8.25.2009

and you wonder why i have social anxiety issues...


well you won't be wondering anymore. trust me on this one. just behold the following two *super fun* conversations from my friend's wedding on saturday night:

conversation #1: annoying drunk boy
omfg, this guy would NOT leave me alone. i haven't had one of 'these' people in a while ~ you know, the annoying, drunk, straight boy who you wouldn't go out with in a million trillion years, but for some unknown reason he still thinks he has a chance. completely delusional. i don't get it! (especially when they take this said "chance" and make things 1,000x worse by totally acting like a freak.) or perhaps he was just retarded. hmmm... drunk? retarded? drunk? retarded? (my friend hp thinks it was both.) seriously, he was probably the biggest LOSER i have ever met in my entire life. he kept asking me incredibly stupid things (with way too much enthusiasm), things like, 'so! what is your philosophy on photography?' and "so! where does your photographic inspiration come from, and would you say that this was an innate or learned quality from your experience? well? i am fascinated to hear your answer!' yah, WEIRDO. of course hp and jk had totally moved away from us at this point, leaving me to fend for myself... i was dying. but then he finally got up and left, which brought the unanimous reaction of "whew! gone! FINALLY! omfg, what is up with that guy? soooooo f***ing creepy." but, OH NO. ten minutes later he was back. torture. which means that clearly he only left to go up and ask the groom about me, because he comes back with the following:

boy: so! i did some recon on you! heh heh heh
me: uhhh, awesome.
boy: interesting...
me: ok, lay it on me.
boy: well, one, you're jewish. yay!! because you don't look jewish.
me. well that's probably because i'm an athiest.
boy: oh, ok! well i also heard that you used to date a lot, but now you've sworn off men!
me: um, i wouldn't say that's true either. it just depends who's asking... (but since you're the one asking, the answer is yes, i have. ABSOFUCKINLUTELY!)
boy: oh, ok! i also heard that normally you're the life of the party, so it's really weird that you aren't being social tonight!
me: ha! actually, no ~ that isn't weird at all. in fact, this is totally par for the course. um, are you sure you were asking about the right person? because you are way off in this little 'recon mission' of yours, amigo. way off.

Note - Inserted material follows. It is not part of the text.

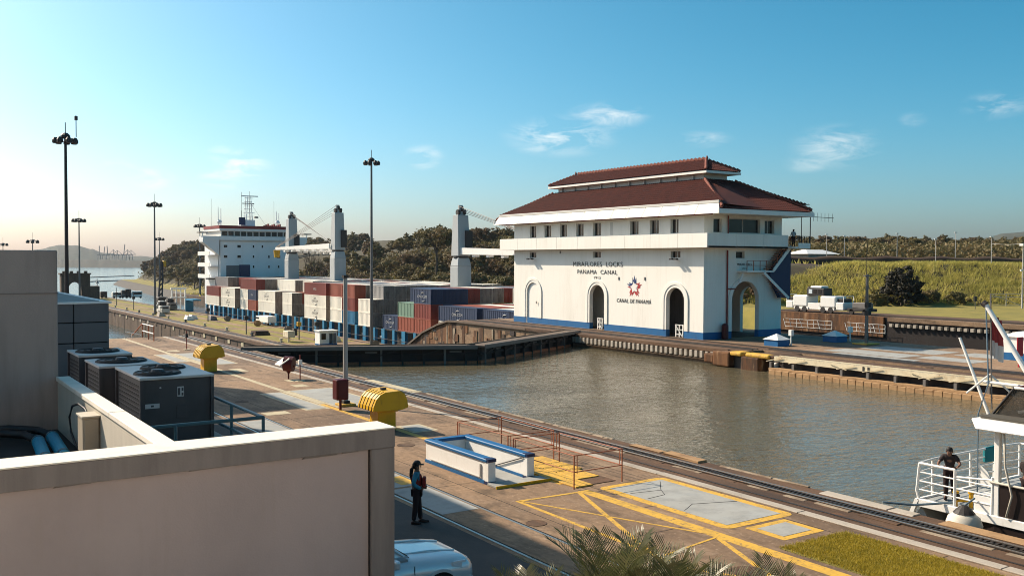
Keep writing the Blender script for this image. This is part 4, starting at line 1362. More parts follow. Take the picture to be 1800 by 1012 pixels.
MB().box(16.63, 17.91, 25.8, 29.8, 0.0, 0.02).build('floor', 'pad_grey', sw)
MB().path([(17.88, 26.0, 0.70), (17.88, 28.0, 0.03)], 0.022, 6).build('handrail', 'dark_steel', sw)
MB().box(16.3, 18.4, 25.2, 25.76, 0.0, 0.085).build('doorstep', 'pad_grey', sw, bevel=0.015)
MB().box(16.28, 18.42, 25.17, 25.20, 0.0, 0.09).build('doorstep_edge', 'yellow_vent', sw)


def enclosure(x0, x1, y0, y1, label):
    t = thing('guard_rail', label, 'guard rail', ((x0 + x1) / 2, (y0 + y1) / 2, 0), 0, 'orange guard rails on the quay')
    cs = [(x0, y0), (x1, y0), (x1, y1), (x0, y1)]
    for i in range(4):
        a, b = cs[i], cs[(i + 1) % 4]
        for z in (1.08, 0.55):
            MB().tube((*a, z), (*b, z), 0.017, n=6).build('rail', 'orange_rust', t)
        MB().tube((*a, 0), (*a, 1.10), 0.022, n=6).build('post', 'orange_rust', t)
        d = Vector((b[0] - a[0], b[1] - a[1], 0)).normalized() * 0.12
        MB().tube((a[0] + d.x, a[1] + d.y, 0.5), (a[0] + d.x, a[1] + d.y, 1.08), 0.015, n=6).build('post', 'orange_rust', t)
    MB().box(x0 + 0.3, x1 - 0.1, y0 + 0.2, y1 - 0.2, 0.012, 0.02).build('opening', 'quay_track', t)
    return t


enclosure(18.36, 20.36, 23.82, 27.30, 'orange pipe guard rail nearest the grey pad')
enclosure(18.46, 20.48, 27.80, 31.32, 'orange pipe guard rail behind the stairwell surround')

# slim pole with red cabinet
t = thing('quay_pole', 'tall slim steel pole standing behind the red cabinet', 'pole', (19.35, 43.9, 0))
MB().tube((19.35, 43.9, 0.1), (19.35, 43.9, 6.4), 0.13, 0.10, n=10).build('shaft', 'pole_pale', t)
MB().box(18.95, 19.75, 43.5, 44.3, 0.0, 0.12).build('plinth', 'yellow_line', t, bevel=0.02)
MB().box(19.18, 19.52, 43.73, 44.07, 0.12, 0.26).build('base_plate', 'dark_steel', t)
MB().box(19.22, 19.48, 43.77, 44.03, 6.4, 6.55).build('cap', 'mast_dark', t)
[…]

omg, someone please helppppppppp meeeeeeeeeeeee...

conversation #2: scary psycho chick
so at 10:00 (ok, 9:45), we agree that it's totally acceptable to leave by this point, so i run to the back room to get our coats while hp and jk pull the car around front. tho right as i'm walking past this table full of kappas (the bride's sorority, not mine), this girl named adrienne stops me and says, "hiiiii! omg t, you look EXACTLY the same. what have you done?"
me: done? as in work?
A: oh i'm just kidding. hahahahaha!
me: uh, yah. of course. you were always super funny, adrienne! and a total drunk whorebag, but i digress...
A: but more importantly, do you remember HER? (pointing to some girl)
me: um, no. sorry... it's all blurring together after 20-whatever years...
A: well! you stole her prom date!
girl: yah, hi. did you used to go to nautilus aerobics plus in encino?
me: eh, yah. in like 1986. i worked there, actually.
girl: oh, ok, because you went to prom with martin.... omg, how do you pronounce his last name?
me: eh, i don't even know his last name...
girl: well whatever. anyway, you went to prom with him but he was supposed to take me! i mean we had totally talked about going, then all of a sudden there was this GIRL from his GYM going with him instead. but you know, don't worry. i mean, it's not like i was in love with him. it's not like you ruined my life.
me: uh, clearly not. so did you go to... birmingham? uh, yah. i remember. martin and i both worked at the gym, he didn't have a date to his prom so i said i'd go. and truthfully, if i hadn't just come across the picture of me getting into his blue trans am with a bunch of coors lights, i'm not sure i'd even remember what you were talking about... but wait! as a matter of fact, i have the pic right here on my iPhone... check it out.
girl: why do you have that picture?!?!?
me: facebook, girlie. it's in my "i heart the 80's" album. totally fuckin' rad. get a load of that hair!
girl: blink blink
me: well, gee, how's that for ironic? anyhoo, glad i didn't ruin your life! just kidding, but really, i, um, have to go now. cheers girls.

seriously, i couldn't make this shit up if i wanted to.